A funny thing happened the other day. I was running 64-bit Dev edition on my 4Gb Vista 64-bit notebook. SQL Server was set to 1Gb RAM and I was running 10 scripts each continually inserting a new randomly generated person into a table. The goal was to generate 500 million rows. Meanwhile, I was checking email, doing some browsing, doing some writing – normal things. I couldn’t even feel a difference with SQL Server running smoothly in the background. I was feeling rather smug about my 64-bit machine.
A couple hours later..
the machine started slowing down just a wee bit, and watching the Vista widget reporting memory the used memory started crawling upward – 75%, 83%, eventually it stopped crawling at 97% memory used. At this point the machine was taking minutes to respond to mouse clicks. I was up to about 300 million rows in the Person table when I stopped the scripts.
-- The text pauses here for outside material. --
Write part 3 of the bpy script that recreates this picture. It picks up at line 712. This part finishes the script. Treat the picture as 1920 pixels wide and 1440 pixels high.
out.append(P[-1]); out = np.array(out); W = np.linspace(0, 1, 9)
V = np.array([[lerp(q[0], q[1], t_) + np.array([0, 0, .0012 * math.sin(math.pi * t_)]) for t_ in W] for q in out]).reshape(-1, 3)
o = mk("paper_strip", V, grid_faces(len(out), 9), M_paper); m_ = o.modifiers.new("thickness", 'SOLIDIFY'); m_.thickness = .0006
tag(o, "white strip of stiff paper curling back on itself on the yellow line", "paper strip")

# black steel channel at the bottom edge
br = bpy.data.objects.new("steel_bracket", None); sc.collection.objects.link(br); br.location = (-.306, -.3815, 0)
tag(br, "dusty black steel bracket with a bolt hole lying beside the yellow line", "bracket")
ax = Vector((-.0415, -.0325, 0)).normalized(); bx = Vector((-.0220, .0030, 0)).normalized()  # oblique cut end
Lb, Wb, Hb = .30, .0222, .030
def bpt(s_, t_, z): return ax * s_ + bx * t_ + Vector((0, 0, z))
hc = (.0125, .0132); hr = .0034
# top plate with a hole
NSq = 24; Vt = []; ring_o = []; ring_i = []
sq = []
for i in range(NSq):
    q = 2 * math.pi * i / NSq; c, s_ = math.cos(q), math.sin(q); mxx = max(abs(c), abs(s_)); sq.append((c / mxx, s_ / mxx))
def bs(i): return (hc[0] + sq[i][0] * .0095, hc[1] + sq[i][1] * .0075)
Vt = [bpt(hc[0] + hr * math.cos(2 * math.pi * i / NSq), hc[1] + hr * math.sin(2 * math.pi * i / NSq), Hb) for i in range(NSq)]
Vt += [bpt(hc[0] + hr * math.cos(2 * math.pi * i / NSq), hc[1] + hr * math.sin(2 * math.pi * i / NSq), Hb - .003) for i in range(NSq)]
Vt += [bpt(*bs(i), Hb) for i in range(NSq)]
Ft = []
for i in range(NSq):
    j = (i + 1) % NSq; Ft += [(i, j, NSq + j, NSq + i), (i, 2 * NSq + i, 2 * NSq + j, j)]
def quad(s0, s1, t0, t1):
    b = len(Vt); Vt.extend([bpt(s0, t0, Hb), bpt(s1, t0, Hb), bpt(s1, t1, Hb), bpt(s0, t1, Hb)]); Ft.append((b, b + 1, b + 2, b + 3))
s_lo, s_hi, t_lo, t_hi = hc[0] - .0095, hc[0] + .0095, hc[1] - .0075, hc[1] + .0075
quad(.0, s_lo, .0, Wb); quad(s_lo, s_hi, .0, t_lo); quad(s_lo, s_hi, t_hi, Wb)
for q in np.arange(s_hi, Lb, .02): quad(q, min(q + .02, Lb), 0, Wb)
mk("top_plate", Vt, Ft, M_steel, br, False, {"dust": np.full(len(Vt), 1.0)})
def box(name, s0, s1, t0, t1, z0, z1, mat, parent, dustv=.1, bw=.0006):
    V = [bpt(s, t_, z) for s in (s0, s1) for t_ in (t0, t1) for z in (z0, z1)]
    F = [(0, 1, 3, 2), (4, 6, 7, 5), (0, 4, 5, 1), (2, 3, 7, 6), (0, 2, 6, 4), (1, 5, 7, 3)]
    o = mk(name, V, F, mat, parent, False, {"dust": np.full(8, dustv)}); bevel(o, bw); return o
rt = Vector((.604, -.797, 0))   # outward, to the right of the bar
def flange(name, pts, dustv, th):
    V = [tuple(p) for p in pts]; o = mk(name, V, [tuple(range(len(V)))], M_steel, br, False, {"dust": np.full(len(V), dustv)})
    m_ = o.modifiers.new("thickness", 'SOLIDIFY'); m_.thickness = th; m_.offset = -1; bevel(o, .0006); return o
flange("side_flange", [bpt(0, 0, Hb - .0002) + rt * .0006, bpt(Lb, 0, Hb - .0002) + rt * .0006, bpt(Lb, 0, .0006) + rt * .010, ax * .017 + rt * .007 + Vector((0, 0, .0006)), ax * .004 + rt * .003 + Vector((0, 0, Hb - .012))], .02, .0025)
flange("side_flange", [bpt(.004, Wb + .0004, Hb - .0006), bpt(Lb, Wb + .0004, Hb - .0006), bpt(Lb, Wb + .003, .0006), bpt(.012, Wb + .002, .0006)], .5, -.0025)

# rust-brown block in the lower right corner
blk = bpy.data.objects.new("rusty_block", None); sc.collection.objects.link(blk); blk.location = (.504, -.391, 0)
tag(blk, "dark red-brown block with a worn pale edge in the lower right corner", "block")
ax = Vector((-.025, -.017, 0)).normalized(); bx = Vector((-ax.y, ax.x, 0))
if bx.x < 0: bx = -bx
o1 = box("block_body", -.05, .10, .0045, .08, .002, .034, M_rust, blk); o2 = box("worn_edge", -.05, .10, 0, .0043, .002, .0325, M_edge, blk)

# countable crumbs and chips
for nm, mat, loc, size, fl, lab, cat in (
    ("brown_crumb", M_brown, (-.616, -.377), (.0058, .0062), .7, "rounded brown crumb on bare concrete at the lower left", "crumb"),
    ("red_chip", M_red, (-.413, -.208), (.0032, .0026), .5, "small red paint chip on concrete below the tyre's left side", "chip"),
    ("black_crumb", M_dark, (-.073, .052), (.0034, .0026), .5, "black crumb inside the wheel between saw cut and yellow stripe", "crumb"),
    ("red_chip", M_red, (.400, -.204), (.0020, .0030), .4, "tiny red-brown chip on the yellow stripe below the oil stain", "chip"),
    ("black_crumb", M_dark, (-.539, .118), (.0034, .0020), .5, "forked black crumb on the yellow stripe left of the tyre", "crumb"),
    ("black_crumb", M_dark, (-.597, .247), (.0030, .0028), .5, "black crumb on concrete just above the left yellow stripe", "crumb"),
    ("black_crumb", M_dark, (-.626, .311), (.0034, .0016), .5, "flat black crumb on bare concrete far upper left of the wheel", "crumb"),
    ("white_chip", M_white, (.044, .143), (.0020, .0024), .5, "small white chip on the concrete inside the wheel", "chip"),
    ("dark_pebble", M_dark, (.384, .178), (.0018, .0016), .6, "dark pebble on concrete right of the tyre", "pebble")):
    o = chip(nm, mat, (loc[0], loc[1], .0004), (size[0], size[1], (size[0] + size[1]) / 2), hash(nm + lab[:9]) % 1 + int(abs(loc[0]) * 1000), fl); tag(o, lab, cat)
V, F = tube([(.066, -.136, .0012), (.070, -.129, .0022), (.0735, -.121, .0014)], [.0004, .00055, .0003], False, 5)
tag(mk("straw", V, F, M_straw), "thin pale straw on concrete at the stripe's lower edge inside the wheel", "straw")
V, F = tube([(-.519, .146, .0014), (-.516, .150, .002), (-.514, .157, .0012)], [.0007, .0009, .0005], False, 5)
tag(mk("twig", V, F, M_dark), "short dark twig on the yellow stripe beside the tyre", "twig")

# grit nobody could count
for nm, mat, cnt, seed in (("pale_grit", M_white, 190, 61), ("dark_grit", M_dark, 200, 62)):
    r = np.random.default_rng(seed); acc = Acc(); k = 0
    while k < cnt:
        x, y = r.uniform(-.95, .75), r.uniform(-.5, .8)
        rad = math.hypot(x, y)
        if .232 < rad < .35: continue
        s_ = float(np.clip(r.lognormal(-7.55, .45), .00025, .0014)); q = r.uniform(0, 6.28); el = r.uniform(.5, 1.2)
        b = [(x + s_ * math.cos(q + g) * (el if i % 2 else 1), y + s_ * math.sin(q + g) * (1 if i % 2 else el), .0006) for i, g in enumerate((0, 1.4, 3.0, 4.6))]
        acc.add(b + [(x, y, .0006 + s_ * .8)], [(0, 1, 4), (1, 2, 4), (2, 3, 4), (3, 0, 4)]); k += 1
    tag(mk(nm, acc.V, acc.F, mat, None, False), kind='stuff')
I checked SQL Server memory and it was still right at 1Gb target and 1Gb used. What was going on? Looking at Task Manager, SQLWB.exe was at 1.7Gb. What?!?! How did that happen?
.
.
.
.
.
Baffled, I mentioned it to Sue Hoegemeier, another Colorado based SQL Server MVP who in a rather scary way can quote obscure knowledgebase articles. She laughed and with a wry grin said “Set NoCount On.” Of course I do that religiously in every proc “AS SET NoCount ON …”. But in these quick scripts I had overlooked the nocount. SQLWB (Management Studio was originally going to be named SQL WorkBench hence the name) was filling up with millions and millions of "1 row affected" messages.